In Memory of Carlos Saura. Double Screening
In memory of Carlos Saura (1932–2023), this programme screens two films: Las paredes hablan (The Walls Can Talk, 2022), the film-maker’s final work centred on artistic impulses that extend from pre-historic cave painting to contemporary graffiti, and Deprisa, deprisa (Hurry, Hurry! 1980), one of Saura’s early films and a major landmark in his oeuvre.
To speak of Carlos Saura means to speak of the history of cinema in Spain. His filmography spans seven decades, moving through censorship under the Franco regime, democratic developmentalism and contradictions in the Spanish welfare society. With a unique approach, he managed to move beyond realism to create powerful socio-political allegories and transcend social costumbrismo in dramas chock-full of anti-heroes, emotional contradictions and the will to live. His filmography also engages with other languages like photography, literature, theatre and art, and responds to multiple reflections around the question of what exactly the aesthetic, political and social idiosyncrasies of Spanishness are.
Film-makers Elena López Riera and Javier Rebollo, along with producer Anna Saura and Spanish film scholar Sarah White, see out this programme with a conversation on the director that follows the screening on 20 May.
Participants
Elena López Riera is a film-maker and producer. She is the director of the feature film El agua (Water, 2022), which premiered at the Cannes Directors’ Fortnight, and the short films Las vísceras (Entrails, 2016), first shown at Locarno, and Los que desean (Those Who Desire, 2018), exhibited at MoMA (New York).
Javier Rebollo is a film-maker, screenwriter and producer who holds a degree in Information Science from the Complutense University of Madrid. He has directed the films Lo que sé de Lola (What I Know About Lola, 2006), La mujer sin piano (The Woman without a Piano, 2009), El muerto y ser feliz (The Dead Man and Being Happy, 2012), among others.
Anna Saura is a producer and the daughter of Carlos Saura.

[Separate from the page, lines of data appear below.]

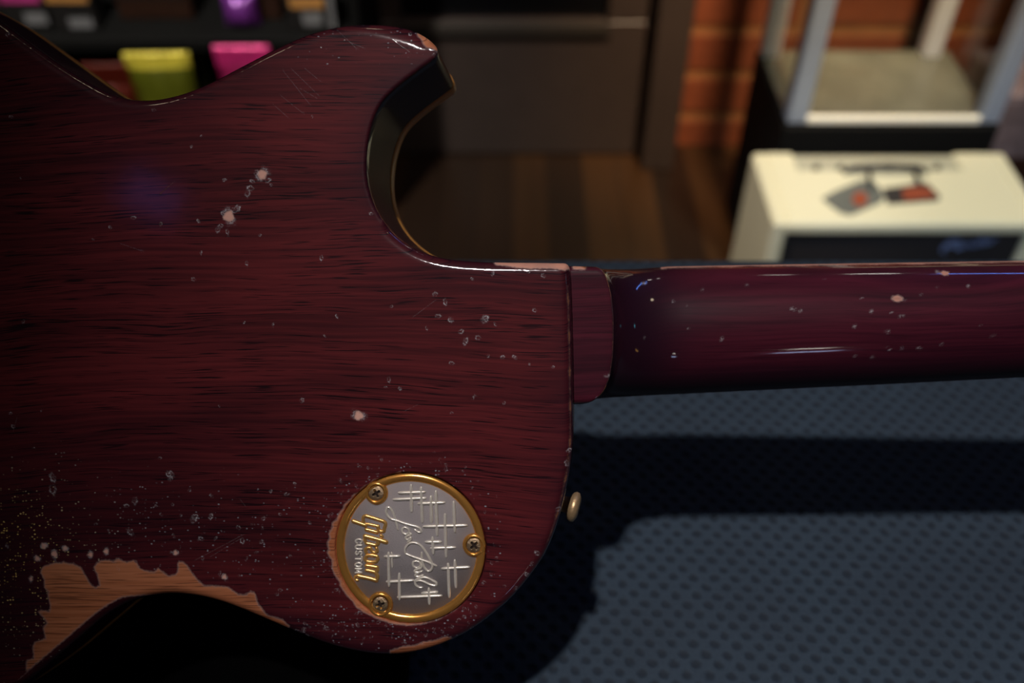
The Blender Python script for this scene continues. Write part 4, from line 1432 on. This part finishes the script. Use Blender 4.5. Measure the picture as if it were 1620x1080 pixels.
def box_pack(name, px, w_px, h, zbase, yf, d, mat, label, cat, bands=(), group=None):
    a, b2 = aty(px - w_px / 2, 40, yf), aty(px + w_px / 2, 40, yf)
    xc, w = (a[0] + b2[0]) / 2, b2[0] - a[0]
    e = empty(name, (xc, yf, zbase + 0.0005), label, cat, group)
    k = MB(); k.box((-w / 2, 0, 0), (w / 2, d, h), 0.003); k.build('carton', mat, e)
    for (z0, z1, x0_, x1_, bm) in bands:
        k = MB(); k.box((x0_ * w / 2, -0.0012, z0 * h), (x1_ * w / 2, -0.0002, z1 * h)); k.build('printed_band', bm, e)
    return e


put('snack_pouch', 368, 58, -46, ZSH, 1.755, 0.05, (M['pur'], M['lil']), 'purple pouch standing on the upper shelf', 'pouch', 0.42)
box_pack('carton_box', 494, 76, 0.135, ZSH, 1.750, 0.06, M['blk'], 'black carton with white and amber bands at the end of the upper shelf', 'box',
         [(0.10, 0.30, -0.35, 0.45, M['gry']), (0.36, 0.52, -0.8, 0.6, M['amb']), (0.56, 0.99, -0.98, 0.70, M['whi']), (0.05, 0.95, 0.75, 0.98, M['gry'])])
box_pack('carton_box', 47, 64, 0.13, ZSH, 1.750, 0.06, M['blk'], 'black carton with a pink band and small grey label on the upper shelf', 'box',
         [(0.12, 0.30, -0.1, 0.98, M['gry']), (0.46, 0.95, -0.98, 0.95, M['pin'])])
box_pack('carton_box', 120, 70, 0.13, ZSH, 1.750, 0.06, M['blk'], 'black carton with an amber band and small grey label on the upper shelf', 'box',
         [(0.06, 0.22, -0.25, 0.8, M['gry']), (0.46, 0.92, -0.95, 0.9, M['amb'])])
box_pack('carton_box', 252, 116, 0.10, ZSH, 1.800, 0.06, M['brn'], 'low dark brown carton on the upper shelf left of the purple pouch', 'box', [(0.45, 0.60, -0.9, 0.9, M['blk'])])
box_pack('carton_box', 428, 40, 0.10, ZSH, 1.800, 0.06, M['brn'], 'narrow dark brown carton on the upper shelf between purple pouch and white banded carton', 'box', [(0.7, 0.85, -0.9, 0.9, M['blk'])])

# bundle beside the display case at the right edge of the picture
M['mixp'] = plain('grey_pink_print', (0.13, 0.10, 0.11, 1), 0.5, 0, 0, 30, 0.9)
c0 = aty(1640, 250, 1.62)
e = empty('printed_carton', (1.01, 1.62, 0), 'grey and pinkish printed carton on the floor beside the display case', 'carton')
k = MB(); k.box((-0.07, -0.02, 0), (0.12, 0.16, 0.40), 0.004); k.build('carton', M['mixp'], e)
k = MB(); k.box((-0.068, -0.022, 0.20), (0.118, -0.0205, 0.26)); k.build('printed_band', M['brn'], e)

# ------------------------------------------------------------------ light
def spot(name, loc, target, energy, color, size, blend, rad):
    l = bpy.data.lights.new(name, 'SPOT')
    l.energy, l.color, l.spot_size, l.spot_blend, l.shadow_soft_size = energy, color, math.radians(size), blend, rad
    o = bpy.data.objects.new(name, l); col.objects.link(o)
    o.location = loc
    o.rotation_euler = (Vector(target) - Vector(loc)).to_track_quat('-Z', 'Y').to_euler()
    return o


def area(name, loc, target, energy, color, sx, sy):
    l = bpy.data.lights.new(name, 'AREA')
    l.energy, l.color, l.shape, l.size, l.size_y = energy, color, 'RECTANGLE', sx, sy
    o = bpy.data.objects.new(name, l); col.objects.link(o)
    o.location = loc
    o.rotation_euler = (Vector(target) - Vector(loc)).to_track_quat('-Z', 'Y').to_euler()
    return o


spot('key_lamp', (-0.19, -0.15, 2.65), (0.170, 0.25, 1.0), 69, (1.0, 0.93, 0.92), 28, 1.0, 0.028)
spot('amp_lamp', (0.75, 1.00, 2.6), (0.70, 1.38, 0.4), 135, (1.0, 0.92, 0.66), 30, 0.8, 0.05)
spot('wall_lamp', (0.55, 0.85, 2.3), (0.66, 2.0, 0.55), 330, (1.0, 0.70, 0.42), 36, 0.9, 0.05)
spot('door_lamp', (-0.05, 0.9, 2.4), (0.1, 2.0, 0.2), 20, (1.0, 0.80, 0.66), 46, 0.9, 0.05)
spot('shelf_lamp', (-0.75, 0.75, 2.3), (-0.60, 1.8, 0.4), 190, (1.0, 0.93, 0.82), 40, 0.8, 0.05)
spot('amp_side_fill', (-0.55, 0.75, 1.9), (0.44, 1.36, 0.28), 80, (1.0, 0.88, 0.76), 18, 0.9, 0.05)  # added fill for the left face of the amplifier, no known fixture
spot('cool_fill', (0.15, -0.5, 2.3), (0.75, 1.30, 0.34), 130, (0.60, 0.76, 1.0), 20, 0.9, 0.05)  # added cool fill that tints the amplifier front and case posts
for lx, ly, lz in ((0.95, 0.45, 2.6), (-0.95, 0.55, 2.55), (-0.25, 1.25, 2.6)):  # added point lights that only give the metal cover its glints
    l = bpy.data.lights.new('glint_lamp', 'POINT')
    l.energy, l.color, l.shadow_soft_size = 1.3, (1.0, 0.80, 0.55), 0.06
    o = bpy.data.objects.new('glint_lamp', l); col.objects.link(o); o.location = (lx, ly, lz)
area('cyan_glint', (2.2, -0.25, 1.9), (0.2, 0.3, 1.1), 0.10, (0.15, 0.75, 1.0), 0.10, 0.07)  # added unseen cyan source for a reflection on the heel sweep
area('amber_glint', (2.1, -0.9, 1.25), (0.2, 0.3, 1.1), 0.16, (1.0, 0.50, 0.12), 0.22, 0.10)  # added unseen amber source, mirrored in the heel sweep
area('front_lamp', (0.80, 2.02, 2.35), (0.1, 0.6, 1.0), 0.30, (1.0, 0.97, 0.90), 0.13, 0.035)
area('front_lamp', (0.56, 2.02, 2.33), (0.1, 0.6, 1.0), 0.08, (1.0, 0.97, 0.90), 0.07, 0.03)
area('window_light', (0.76, -2.6, 1.25), (0.3, 1.0, 0.8), 0.50, (0.50, 0.62, 1.0), 0.20, 0.07)
area('counter_light', (0.76, -2.6, 1.52), (0.3, 1.0, 0.8), 0.30, (1.0, 0.93, 0.85), 0.13, 0.05)
area('blue_strip', (1.36, 1.8, 2.55), (0.3, 0.3, 1.0), 2.2, (0.12, 0.28, 1.0), 0.9, 0.035)
area('blue_glow', (-1.15, -0.93, 2.64), (-0.14, 0.30, 1.12), 0.022, (0.25, 0.22, 1.0), 0.13, 0.09)  # unseen blue source placed for the soft glow on the body

w = bpy.data.worlds.new('world')
sc.world = w
w.use_nodes = True
w.node_tree.nodes['Background'].inputs[0].default_value = (0.9, 0.95, 1.0, 1)
w.node_tree.nodes['Background'].inputs[1].default_value = 0.003
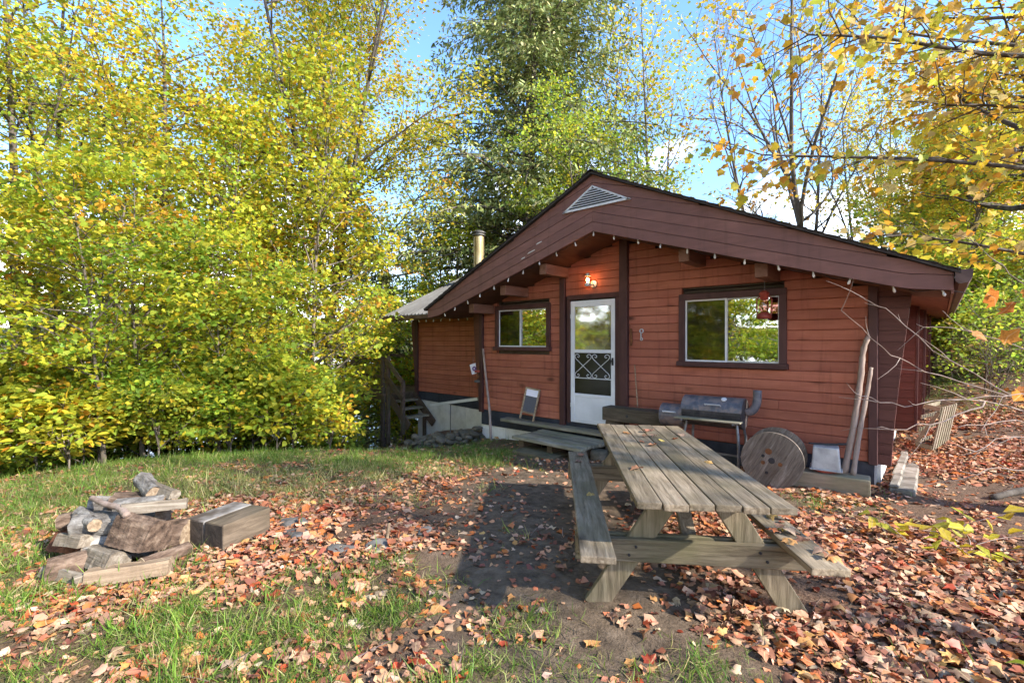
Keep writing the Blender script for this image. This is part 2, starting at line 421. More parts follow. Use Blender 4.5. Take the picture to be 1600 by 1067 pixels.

She studied Journalism and Advertising, in a joint honours degree, at Francisco de Vitoria University, where she currently lectures. Since 2015, she has managed and developed all of Carlos Saura’s artistic projects.
Sarah Thomas is an associate professor of Hispanic Studies at Brown University (USA). Her research is focused on contemporary Iberian cultural production, especially film and the representation of subjectivity, gender and childhood. She is the author of the book Inhabiting the In-Between: Childhood and Cinema in Spain’s Long Transition (University of Toronto Press, 2019).
Programa
—With a presentation by the artist Suso33 and Pedro Saura, a lecturer of Photography in the Faculty of Fine Arts at the Complutense University of Madrid and a researcher specialised in palaeolithic cave art
Historian Alois Riegl once said that there is a will of art with different manifestations across all of humanity’s eras and civilisations. Las paredes hablan (The Walls Can Talk) responds to this idea, a film devoted to the relationship between pre-historic cave art and contemporary urban graffiti — both observe an artistic need above any system, order or rule. Saura’s final film sees him, with unbridled curiosity, walk and guide around the outside and origins of art.
Sabatini Building, Auditorium
144 people
— With a conversation between Elena López Riera, Javier Rebollo (by video), Anna Saura and Sarah Thomas once the screening concludes
“For months I crossed Madrid from one end to the other, and I can say now that I know the city well, particularly its suburbs and streets, cafés, and clubs and, of course, I know many of its inhabitants […]. And so I was surprised by how little I knew of a city where I had spent most of my life, and the changes that had occurred in recent years that had completely altered its structure […]. Perhaps that is why I’m so drawn to the way of living, almost exclusively in the present, of the guys in Deprisa, deprisa. That desire to gulp life down in one go, without thinking about the consequences of their actions, passionately living life, avoiding restraints or ties that suppress individual freedom. Maybe it is a form of protest against a society full of holes and a warning that we are entering a new phase”. Carlos Saura.